Can you retype every record below exactly as written?

::: Records for the exercise :::

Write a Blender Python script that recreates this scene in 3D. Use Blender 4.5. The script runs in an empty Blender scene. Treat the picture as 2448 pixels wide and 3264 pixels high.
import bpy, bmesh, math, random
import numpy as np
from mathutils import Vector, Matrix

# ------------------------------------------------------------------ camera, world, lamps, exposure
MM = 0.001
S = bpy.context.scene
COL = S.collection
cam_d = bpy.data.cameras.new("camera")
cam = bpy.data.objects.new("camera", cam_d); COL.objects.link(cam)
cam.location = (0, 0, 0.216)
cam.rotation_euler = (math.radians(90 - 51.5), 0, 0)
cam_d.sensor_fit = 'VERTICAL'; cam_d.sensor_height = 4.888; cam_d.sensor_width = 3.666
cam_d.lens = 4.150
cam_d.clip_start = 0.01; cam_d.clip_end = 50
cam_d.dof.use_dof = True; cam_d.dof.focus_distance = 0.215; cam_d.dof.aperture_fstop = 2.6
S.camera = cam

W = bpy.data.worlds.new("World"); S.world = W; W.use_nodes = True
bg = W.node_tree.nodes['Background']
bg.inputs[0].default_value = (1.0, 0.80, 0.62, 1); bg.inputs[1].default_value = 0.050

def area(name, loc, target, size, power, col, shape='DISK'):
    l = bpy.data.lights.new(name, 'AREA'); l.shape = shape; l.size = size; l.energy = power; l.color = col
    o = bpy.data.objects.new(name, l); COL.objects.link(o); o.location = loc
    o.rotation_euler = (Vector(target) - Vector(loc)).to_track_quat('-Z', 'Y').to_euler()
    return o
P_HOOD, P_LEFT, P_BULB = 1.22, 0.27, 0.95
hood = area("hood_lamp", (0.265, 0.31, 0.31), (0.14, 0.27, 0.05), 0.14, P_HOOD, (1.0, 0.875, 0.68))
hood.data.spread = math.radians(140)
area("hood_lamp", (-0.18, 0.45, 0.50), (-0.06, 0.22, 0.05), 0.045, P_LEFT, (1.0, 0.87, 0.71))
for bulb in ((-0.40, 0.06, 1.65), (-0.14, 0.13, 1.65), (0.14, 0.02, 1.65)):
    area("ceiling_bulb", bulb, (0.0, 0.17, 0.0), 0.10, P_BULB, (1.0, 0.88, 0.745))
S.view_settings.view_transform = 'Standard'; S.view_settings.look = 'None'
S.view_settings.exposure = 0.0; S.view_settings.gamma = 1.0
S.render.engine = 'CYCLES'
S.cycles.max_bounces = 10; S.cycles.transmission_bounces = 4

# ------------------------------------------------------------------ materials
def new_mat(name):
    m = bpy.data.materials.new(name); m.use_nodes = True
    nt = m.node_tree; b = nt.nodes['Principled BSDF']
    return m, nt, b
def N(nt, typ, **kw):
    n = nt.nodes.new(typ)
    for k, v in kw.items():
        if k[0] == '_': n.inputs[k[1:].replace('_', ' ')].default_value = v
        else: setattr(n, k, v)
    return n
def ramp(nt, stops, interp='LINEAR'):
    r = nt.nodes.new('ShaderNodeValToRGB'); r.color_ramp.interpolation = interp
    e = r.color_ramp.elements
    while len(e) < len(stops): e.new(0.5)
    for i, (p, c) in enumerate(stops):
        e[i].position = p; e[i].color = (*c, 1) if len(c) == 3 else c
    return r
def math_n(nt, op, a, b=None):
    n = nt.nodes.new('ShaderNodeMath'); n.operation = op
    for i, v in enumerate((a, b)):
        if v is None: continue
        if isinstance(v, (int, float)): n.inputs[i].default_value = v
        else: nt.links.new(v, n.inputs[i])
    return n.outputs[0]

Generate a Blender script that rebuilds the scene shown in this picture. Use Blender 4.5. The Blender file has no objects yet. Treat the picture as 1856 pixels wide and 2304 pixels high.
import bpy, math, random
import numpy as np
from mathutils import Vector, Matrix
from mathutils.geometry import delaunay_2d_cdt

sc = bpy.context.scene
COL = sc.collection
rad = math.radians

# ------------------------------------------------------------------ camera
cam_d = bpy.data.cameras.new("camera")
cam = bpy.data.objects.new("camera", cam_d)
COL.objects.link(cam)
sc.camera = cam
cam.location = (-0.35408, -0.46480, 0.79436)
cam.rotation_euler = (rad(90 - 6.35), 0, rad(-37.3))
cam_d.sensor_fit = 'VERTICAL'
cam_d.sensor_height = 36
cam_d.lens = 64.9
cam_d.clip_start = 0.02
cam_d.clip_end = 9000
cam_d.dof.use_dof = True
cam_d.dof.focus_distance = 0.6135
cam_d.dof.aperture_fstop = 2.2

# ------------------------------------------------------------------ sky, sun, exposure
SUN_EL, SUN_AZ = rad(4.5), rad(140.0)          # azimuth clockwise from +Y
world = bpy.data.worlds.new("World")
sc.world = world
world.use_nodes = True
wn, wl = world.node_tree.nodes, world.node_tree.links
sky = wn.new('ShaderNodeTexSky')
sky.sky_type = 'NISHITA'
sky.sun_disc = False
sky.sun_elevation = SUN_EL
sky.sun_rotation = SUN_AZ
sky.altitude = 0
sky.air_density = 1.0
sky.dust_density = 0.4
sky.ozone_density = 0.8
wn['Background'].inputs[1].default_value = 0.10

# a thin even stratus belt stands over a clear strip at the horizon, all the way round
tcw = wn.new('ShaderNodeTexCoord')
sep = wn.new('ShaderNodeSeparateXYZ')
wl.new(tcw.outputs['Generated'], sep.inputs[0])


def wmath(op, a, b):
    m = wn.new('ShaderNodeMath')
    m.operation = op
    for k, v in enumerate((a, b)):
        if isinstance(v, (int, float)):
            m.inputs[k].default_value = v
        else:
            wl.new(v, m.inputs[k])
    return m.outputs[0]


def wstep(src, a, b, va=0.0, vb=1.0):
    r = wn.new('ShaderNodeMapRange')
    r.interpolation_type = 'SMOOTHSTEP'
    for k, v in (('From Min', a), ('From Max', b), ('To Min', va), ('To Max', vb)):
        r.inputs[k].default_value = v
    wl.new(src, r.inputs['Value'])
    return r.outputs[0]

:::

### Solution for this task
Write a Blender Python script that recreates this scene in 3D. Use Blender 4.5. The script runs in an empty Blender scene. Treat the picture as 2448 pixels wide and 3264 pixels high.
import bpy, bmesh, math, random
import numpy as np
from mathutils import Vector, Matrix

# ------------------------------------------------------------------ camera, world, lamps, exposure
MM = 0.001
S = bpy.context.scene
COL = S.collection
cam_d = bpy.data.cameras.new("camera")
cam = bpy.data.objects.new("camera", cam_d); COL.objects.link(cam)
cam.location = (0, 0, 0.216)
cam.rotation_euler = (math.radians(90 - 51.5), 0, 0)
cam_d.sensor_fit = 'VERTICAL'; cam_d.sensor_height = 4.888; cam_d.sensor_width = 3.666
cam_d.lens = 4.150
cam_d.clip_start = 0.01; cam_d.clip_end = 50
cam_d.dof.use_dof = True; cam_d.dof.focus_distance = 0.215; cam_d.dof.aperture_fstop = 2.6
S.camera = cam

W = bpy.data.worlds.new("World"); S.world = W; W.use_nodes = True
bg = W.node_tree.nodes['Background']
bg.inputs[0].default_value = (1.0, 0.80, 0.62, 1); bg.inputs[1].default_value = 0.050

def area(name, loc, target, size, power, col, shape='DISK'):
    l = bpy.data.lights.new(name, 'AREA'); l.shape = shape; l.size = size; l.energy = power; l.color = col
    o = bpy.data.objects.new(name, l); COL.objects.link(o); o.location = loc
    o.rotation_euler = (Vector(target) - Vector(loc)).to_track_quat('-Z', 'Y').to_euler()
    return o
P_HOOD, P_LEFT, P_BULB = 1.22, 0.27, 0.95
hood = area("hood_lamp", (0.265, 0.31, 0.31), (0.14, 0.27, 0.05), 0.14, P_HOOD, (1.0, 0.875, 0.68))
hood.data.spread = math.radians(140)
area("hood_lamp", (-0.18, 0.45, 0.50), (-0.06, 0.22, 0.05), 0.045, P_LEFT, (1.0, 0.87, 0.71))
for bulb in ((-0.40, 0.06, 1.65), (-0.14, 0.13, 1.65), (0.14, 0.02, 1.65)):
    area("ceiling_bulb", bulb, (0.0, 0.17, 0.0), 0.10, P_BULB, (1.0, 0.88, 0.745))
S.view_settings.view_transform = 'Standard'; S.view_settings.look = 'None'
S.view_settings.exposure = 0.0; S.view_settings.gamma = 1.0
S.render.engine = 'CYCLES'
S.cycles.max_bounces = 10; S.cycles.transmission_bounces = 4

# ------------------------------------------------------------------ materials
def new_mat(name):
    m = bpy.data.materials.new(name); m.use_nodes = True
    nt = m.node_tree; b = nt.nodes['Principled BSDF']
    return m, nt, b
def N(nt, typ, **kw):
    n = nt.nodes.new(typ)
    for k, v in kw.items():
        if k[0] == '_': n.inputs[k[1:].replace('_', ' ')].default_value = v
        else: setattr(n, k, v)
    return n
def ramp(nt, stops, interp='LINEAR'):
    r = nt.nodes.new('ShaderNodeValToRGB'); r.color_ramp.interpolation = interp
    e = r.color_ramp.elements
    while len(e) < len(stops): e.new(0.5)
    for i, (p, c) in enumerate(stops):
        e[i].position = p; e[i].color = (*c, 1) if len(c) == 3 else c
    return r
def math_n(nt, op, a, b=None):
    n = nt.nodes.new('ShaderNodeMath'); n.operation = op
    for i, v in enumerate((a, b)):
        if v is None: continue
        if isinstance(v, (int, float)): n.inputs[i].default_value = v
        else: nt.links.new(v, n.inputs[i])
    return n.outputs[0]

Generate a Blender script that rebuilds the scene shown in this picture. Use Blender 4.5. The Blender file has no objects yet. Treat the picture as 1856 pixels wide and 2304 pixels high.
import bpy, math, random
import numpy as np
from mathutils import Vector, Matrix
from mathutils.geometry import delaunay_2d_cdt

sc = bpy.context.scene
COL = sc.collection
rad = math.radians

# ------------------------------------------------------------------ camera
cam_d = bpy.data.cameras.new("camera")
cam = bpy.data.objects.new("camera", cam_d)
COL.objects.link(cam)
sc.camera = cam
cam.location = (-0.35408, -0.46480, 0.79436)
cam.rotation_euler = (rad(90 - 6.35), 0, rad(-37.3))
cam_d.sensor_fit = 'VERTICAL'
cam_d.sensor_height = 36
cam_d.lens = 64.9
cam_d.clip_start = 0.02
cam_d.clip_end = 9000
cam_d.dof.use_dof = True
cam_d.dof.focus_distance = 0.6135
cam_d.dof.aperture_fstop = 2.2

# ------------------------------------------------------------------ sky, sun, exposure
SUN_EL, SUN_AZ = rad(4.5), rad(140.0)          # azimuth clockwise from +Y
world = bpy.data.worlds.new("World")
sc.world = world
world.use_nodes = True
wn, wl = world.node_tree.nodes, world.node_tree.links
sky = wn.new('ShaderNodeTexSky')
sky.sky_type = 'NISHITA'
sky.sun_disc = False
sky.sun_elevation = SUN_EL
sky.sun_rotation = SUN_AZ
sky.altitude = 0
sky.air_density = 1.0
sky.dust_density = 0.4
sky.ozone_density = 0.8
wn['Background'].inputs[1].default_value = 0.10

# a thin even stratus belt stands over a clear strip at the horizon, all the way round
tcw = wn.new('ShaderNodeTexCoord')
sep = wn.new('ShaderNodeSeparateXYZ')
wl.new(tcw.outputs['Generated'], sep.inputs[0])


def wmath(op, a, b):
    m = wn.new('ShaderNodeMath')
    m.operation = op
    for k, v in enumerate((a, b)):
        if isinstance(v, (int, float)):
            m.inputs[k].default_value = v
        else:
            wl.new(v, m.inputs[k])
    return m.outputs[0]


def wstep(src, a, b, va=0.0, vb=1.0):
    r = wn.new('ShaderNodeMapRange')
    r.interpolation_type = 'SMOOTHSTEP'
    for k, v in (('From Min', a), ('From Max', b), ('To Min', va), ('To Max', vb)):
        r.inputs[k].default_value = v
    wl.new(src, r.inputs['Value'])
    return r.outputs[0]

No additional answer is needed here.